Western Governments Step Up Efforts to Block ISIS Recruits

Dan Kitwood/Getty Images(LONDON) — Alarmed by the attempt by a 16-year-old French girl to travel to Turkey this weekend allegedly to join the Islamic militant army of ISIS, the French government is urging parents to call a toll-free hotline if they know of anyone they believe may be considering joining the terror group.

It was the latest attempt by Western governments to prevent their citizens from joining the jihadist group where they could be trained in terror tactics and bring those lethal strategies back home.

The French teenager was arrested Saturday in the Nice airport in the south of France as she tried to board a plane to Turkey with the alleged intention of joining ISIS in Syria. Authorities announced that several hours later, they caught a 20-year-old man who had allegedly recruited her and paid for her plane ticket.
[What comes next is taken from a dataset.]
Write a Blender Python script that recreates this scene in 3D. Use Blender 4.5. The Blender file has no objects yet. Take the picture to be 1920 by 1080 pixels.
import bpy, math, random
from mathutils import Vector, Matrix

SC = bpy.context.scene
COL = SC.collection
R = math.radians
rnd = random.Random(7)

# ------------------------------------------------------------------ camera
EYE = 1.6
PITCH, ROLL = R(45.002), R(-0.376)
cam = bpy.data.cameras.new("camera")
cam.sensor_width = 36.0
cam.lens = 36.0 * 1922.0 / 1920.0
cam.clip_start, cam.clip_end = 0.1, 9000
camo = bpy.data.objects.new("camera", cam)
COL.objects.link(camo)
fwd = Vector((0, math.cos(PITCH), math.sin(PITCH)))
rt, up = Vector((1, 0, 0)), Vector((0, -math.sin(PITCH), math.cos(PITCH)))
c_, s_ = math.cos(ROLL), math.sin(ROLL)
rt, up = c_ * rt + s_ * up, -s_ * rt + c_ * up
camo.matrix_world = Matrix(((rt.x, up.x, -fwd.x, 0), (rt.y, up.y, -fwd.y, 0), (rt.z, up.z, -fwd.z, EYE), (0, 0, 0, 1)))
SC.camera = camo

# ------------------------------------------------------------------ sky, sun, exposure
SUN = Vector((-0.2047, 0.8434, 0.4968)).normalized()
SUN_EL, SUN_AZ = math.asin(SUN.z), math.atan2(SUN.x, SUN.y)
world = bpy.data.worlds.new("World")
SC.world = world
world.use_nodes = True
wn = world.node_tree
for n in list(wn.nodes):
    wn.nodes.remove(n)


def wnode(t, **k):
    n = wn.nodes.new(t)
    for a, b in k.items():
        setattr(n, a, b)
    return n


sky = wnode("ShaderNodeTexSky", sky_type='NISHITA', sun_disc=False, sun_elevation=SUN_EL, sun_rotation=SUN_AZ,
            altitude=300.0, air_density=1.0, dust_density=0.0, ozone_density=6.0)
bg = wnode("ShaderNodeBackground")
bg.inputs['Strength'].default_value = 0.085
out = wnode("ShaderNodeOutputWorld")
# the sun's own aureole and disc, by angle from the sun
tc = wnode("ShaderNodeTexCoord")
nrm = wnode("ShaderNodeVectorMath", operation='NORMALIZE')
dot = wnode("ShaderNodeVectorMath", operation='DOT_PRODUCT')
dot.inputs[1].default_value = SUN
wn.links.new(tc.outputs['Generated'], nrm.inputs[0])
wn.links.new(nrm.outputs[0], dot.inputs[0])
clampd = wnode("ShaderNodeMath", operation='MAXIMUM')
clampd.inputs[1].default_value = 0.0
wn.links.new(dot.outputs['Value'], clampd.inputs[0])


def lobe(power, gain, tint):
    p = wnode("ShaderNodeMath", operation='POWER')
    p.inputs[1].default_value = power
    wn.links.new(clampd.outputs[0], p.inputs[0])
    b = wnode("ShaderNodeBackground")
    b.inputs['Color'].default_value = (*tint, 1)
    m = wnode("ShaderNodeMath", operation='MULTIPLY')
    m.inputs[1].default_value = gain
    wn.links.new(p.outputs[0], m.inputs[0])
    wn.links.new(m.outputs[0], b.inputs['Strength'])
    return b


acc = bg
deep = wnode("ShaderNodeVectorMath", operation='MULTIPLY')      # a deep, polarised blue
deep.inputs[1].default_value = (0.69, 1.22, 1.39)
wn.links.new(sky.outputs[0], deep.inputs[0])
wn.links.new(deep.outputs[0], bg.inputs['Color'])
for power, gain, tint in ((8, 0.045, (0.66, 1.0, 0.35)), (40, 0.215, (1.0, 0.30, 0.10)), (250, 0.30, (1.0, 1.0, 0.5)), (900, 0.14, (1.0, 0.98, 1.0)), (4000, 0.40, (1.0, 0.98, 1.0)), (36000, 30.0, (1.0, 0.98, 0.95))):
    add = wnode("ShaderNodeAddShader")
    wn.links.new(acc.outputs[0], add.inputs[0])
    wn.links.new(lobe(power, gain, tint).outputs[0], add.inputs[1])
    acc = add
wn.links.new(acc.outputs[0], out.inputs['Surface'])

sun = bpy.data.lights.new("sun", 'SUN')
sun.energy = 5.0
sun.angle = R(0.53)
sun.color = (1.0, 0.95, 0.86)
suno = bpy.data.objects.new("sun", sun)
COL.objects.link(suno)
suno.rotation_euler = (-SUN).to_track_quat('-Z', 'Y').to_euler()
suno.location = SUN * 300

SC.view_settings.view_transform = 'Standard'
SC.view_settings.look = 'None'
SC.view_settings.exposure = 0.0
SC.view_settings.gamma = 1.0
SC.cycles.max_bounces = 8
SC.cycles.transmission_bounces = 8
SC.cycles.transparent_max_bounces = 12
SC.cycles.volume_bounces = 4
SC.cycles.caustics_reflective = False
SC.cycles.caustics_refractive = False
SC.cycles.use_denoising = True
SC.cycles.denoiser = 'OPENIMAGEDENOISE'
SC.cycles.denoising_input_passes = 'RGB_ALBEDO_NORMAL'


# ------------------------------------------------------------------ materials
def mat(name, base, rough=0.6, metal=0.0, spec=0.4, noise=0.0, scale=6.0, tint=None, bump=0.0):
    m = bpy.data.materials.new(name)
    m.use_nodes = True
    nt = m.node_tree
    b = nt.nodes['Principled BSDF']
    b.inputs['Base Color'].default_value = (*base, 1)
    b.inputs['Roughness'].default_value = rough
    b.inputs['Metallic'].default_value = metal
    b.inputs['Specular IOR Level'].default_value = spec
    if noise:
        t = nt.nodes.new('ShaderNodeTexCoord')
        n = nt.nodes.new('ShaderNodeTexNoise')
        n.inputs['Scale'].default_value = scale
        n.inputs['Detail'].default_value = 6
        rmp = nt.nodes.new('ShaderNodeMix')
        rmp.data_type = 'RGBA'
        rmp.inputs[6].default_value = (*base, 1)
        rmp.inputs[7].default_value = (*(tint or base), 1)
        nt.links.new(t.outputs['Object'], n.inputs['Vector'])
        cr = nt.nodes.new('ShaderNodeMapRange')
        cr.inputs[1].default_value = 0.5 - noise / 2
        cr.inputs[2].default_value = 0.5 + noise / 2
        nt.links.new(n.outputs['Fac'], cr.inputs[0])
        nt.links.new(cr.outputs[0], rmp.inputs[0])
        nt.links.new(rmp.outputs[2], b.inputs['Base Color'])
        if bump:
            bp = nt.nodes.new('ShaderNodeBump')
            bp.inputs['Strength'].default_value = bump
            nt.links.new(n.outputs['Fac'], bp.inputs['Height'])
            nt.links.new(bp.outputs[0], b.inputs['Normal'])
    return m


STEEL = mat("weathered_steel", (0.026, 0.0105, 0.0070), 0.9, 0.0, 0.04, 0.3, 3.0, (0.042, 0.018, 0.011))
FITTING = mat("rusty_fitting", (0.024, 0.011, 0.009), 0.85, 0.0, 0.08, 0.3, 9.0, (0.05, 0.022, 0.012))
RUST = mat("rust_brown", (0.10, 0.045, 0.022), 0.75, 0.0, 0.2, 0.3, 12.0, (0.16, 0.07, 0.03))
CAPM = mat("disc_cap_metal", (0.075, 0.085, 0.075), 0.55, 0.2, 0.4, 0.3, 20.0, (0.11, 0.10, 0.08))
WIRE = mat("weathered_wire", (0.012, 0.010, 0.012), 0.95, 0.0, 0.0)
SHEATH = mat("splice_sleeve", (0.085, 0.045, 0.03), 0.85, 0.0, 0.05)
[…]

The girl’s parents reportedly had no idea about their daughter’s plans and the statement said that airport police were responsible for her arrest.

In a statement released Sunday, Interior Minister Bernard Cazeneuve called on the parents of young people to use the hotline if their children exhibit “a disturbing trend of violent radicalization.”

The hotline was established just over four months ago — well before the threat posed by ISIS was fully understood by the American public — and the Interior Ministry reports they have received almost 300 calls. A quarter of those calls were about children who were suspected of getting involved with the terrorist group and 45% were about suspicious women and girls. It is unclear how many of those calls led to arrests.

France is the Western country with the most citizens who have joined ISIS and militant fighters in Syria and Iraq. An estimated 700 French citizens have joined the cause, followed by 500 citizens of the United Kingdom who have come under similar suspicion.

Prime Minister David Cameron spoke at Parliament Monday calling for greater anti-terror legislation, including giving police the ability to seize passports at airports. He said that the measures will help address “specific gaps in our armory.”

The proposed changes come three days after the British government increased their national terror threat level from “substantial” to “severe” for the first time in three years. The “severe” threat level is the second highest in the U.K.’s threat level system, topped only by “critical” which is used to indicate that an attack is “expected imminently.”

U.S. security forces took a different approach when they realized there was a 19-year-old woman in Denver who was planning on traveling to Turkey to join a jihadist group after connecting with a 32-year-old Tunisian man.

The woman, Shannon Maureen Conley, had eight interviews with police and FBI agents over the course of the six months leading up to her arrest at Denver’s international airport on April 8 – and the charging document reveals that she repeatedly spoke about her support of jihad and how she wanted to associate with terrorists in the hope of helping them. The Justice Department confirmed on Aug. 11 that a plea deal had been reached in the case but they did not release any information about what the deal entailed.

The British push to have police take passports away from suspected jihadist fighters comes nearly two months after the Australian government began doing so.

“I’ve canceled a number of passports on the advice of intelligence agencies,” Australian Foreign Minister Julie Bishop said June 16.

An estimated 150 Australians are believed to have joined the fighting in Syria.

“We are concerned that Australians are working with them [ISIS], becoming radicalized, learning the terrorist trade, and if they come back to Australia, of course it poses a security threat,” Bishop said.

American authorities have not announced specific steps they have taken to prevent citizens from joining ISIS or other Islamic groups, though they have reported an estimated 100 or so cases of U.S. citizens leaving the country to train and fight with ISIS. Special attention is being paid to Minneapolis and St. Paul in Minnesota as nearly a dozen of the suspects have ties to the city.

The White House confirmed the death in Syria of Minnesotan Douglas McAuthur McCain, who records show was born in Chicago but was schooled in Minneapolis. An opposition group in Syria, the Free Syrian Army, claimed McCain was fighting with ISIS. The FSA also claimed another American ISIS member had been killed in recent fighting.

FBI officers have been aware of disaffected Muslim youths traveling abroad to join radical groups for years, as many Minnesotans went to fight in Somalia starting in 2007.

“In Somalia, it started as a nationalistic call… [but] we’ve now seen where some individuals perhaps are not interested or not inclined to travel to Somalia, [they] start to branch out to other hot spots around the globe, obviously Syria being among them,” Kyle Loven, the FBI’s Chief Division Counsel in Minneapolis, told ABC News.